Dass es mit dieser Natürlichkeit nicht weit her ist, offenbart sich beim Blick hinter die Kulissen. Dieser Blick wird einem derzeit auf dem Vitra Campus in Weil am Rhein gewährt, wo vor dem Vitrahaus von Herzog & de Meuron ein 4000 Quadratmeter grosser Garten entsteht.

Unzählige amöbenförmige Flecken wurden direkt auf der Erde farbig markiert, um den Gärtnern anzuzeigen, wo welche Pflanzen gesetzt werden sollen. Angesichts der über 30000 Stauden, für die Oudolf jeweils ganz bestimmte Standorte vorsah, bekommt man allenfalls eine vage Ahnung vom damit verbundenen Planungsaufwand.

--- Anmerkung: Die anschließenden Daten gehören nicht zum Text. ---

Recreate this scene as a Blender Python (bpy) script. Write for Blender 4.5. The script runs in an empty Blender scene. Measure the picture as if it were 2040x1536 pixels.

Dabei geht es Oudolf nicht einfach darum, dass wie in Grossmutters oder -vaters Blumengarten von Frühling bis Spätsommer immer etwas blüht. Für ihn steht das ganzjährige Erscheinungsbild einer Pflanze im Zentrum des ästhetischen Erlebnisses. Die allfällige Blüte ist dabei nur ein Aspekt unter anderen. Oudolf interessiert sich ebenso so sehr dafür, wie die Pflanze aussieht, wenn sie im Herbst oder Winter abstirbt und wie sie sich in dieser Phase zu andern Pflanzen verhält.

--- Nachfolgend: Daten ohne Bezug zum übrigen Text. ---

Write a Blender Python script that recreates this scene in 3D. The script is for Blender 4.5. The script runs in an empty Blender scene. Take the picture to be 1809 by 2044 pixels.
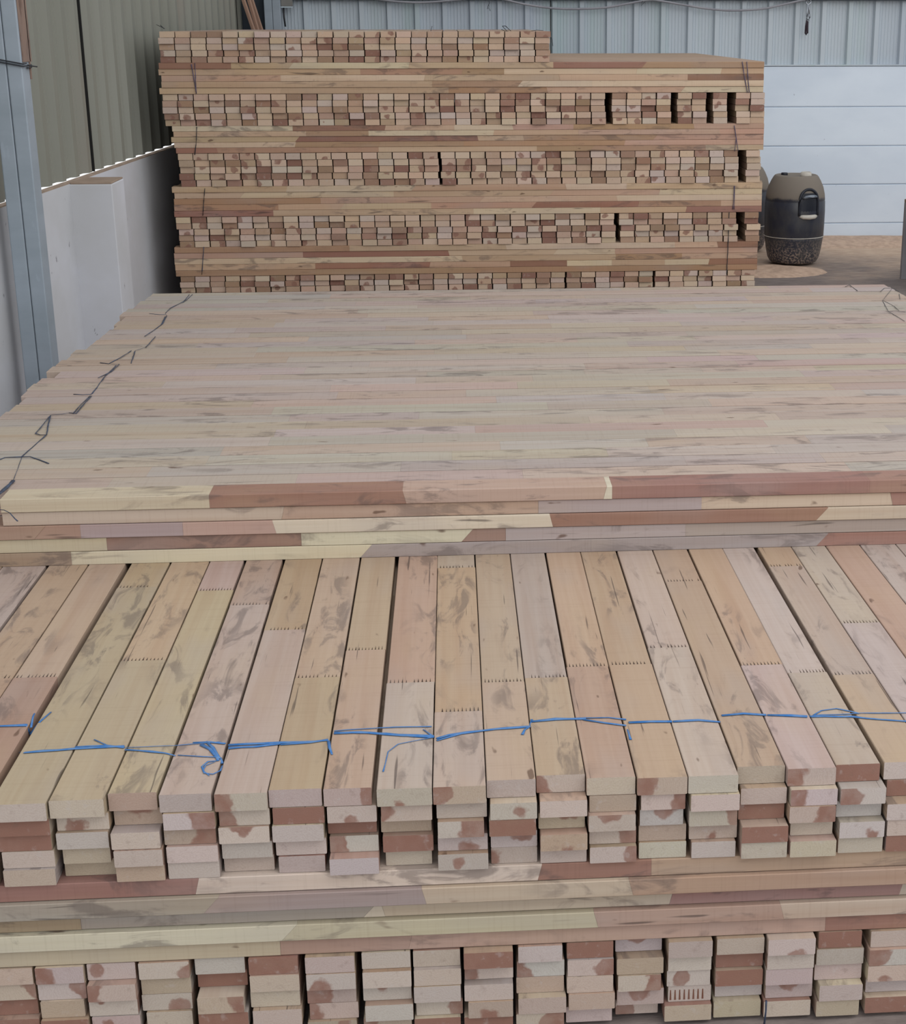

Nach Oudolfs Auffassung gehört Braun ebenso wesentlich zu den Farben eines Gartens wie das von allen geschätzte Grün. Mit der ganzjährigen Orchestrierung der Pflanzenfarben und -formen ist die Gartengestaltung aber nicht abgeschlossen. Veränderungen, die sich etwa dadurch ergeben, wie sich Pflanzen vermehren und wie durchsetzungsfähig sie sind, führen über die Jahre hinweg zu einem sich stetig verändernden Erscheinungsbild.

Auch hier hat Oudolf klare Vorstellungen. In manchen Bereichen sind solche Dynamiken erwünscht, an andern Orten soll die Pflanzenwahl hingegen stabilisierend wirken. Wo die minutiöse Planung besonders gut gelungen ist, bringt sie sich quasi selber zum Verschwinden. Je kunstvoller der Eingriff, desto natürlicher das Erscheinungsbild des Gartens.

Im Fall des Perennial Garden auf dem Vitra Campus bietet sich nun die Gelegenheit, diesen gegenläufigen Bewegungen auf Schritt und Tritt zu folgen. Oudolf verspricht bei guten Bedingungen bereits im September ein erstes illusionistisches Aufflackern. Lassen wir uns überraschen, wann die Illusion dann so perfekt ist, dass wir beim Flanieren durch die wilde Natur den Gärtner und seine vielen Helferinnen und Helfer ganz vergessen haben.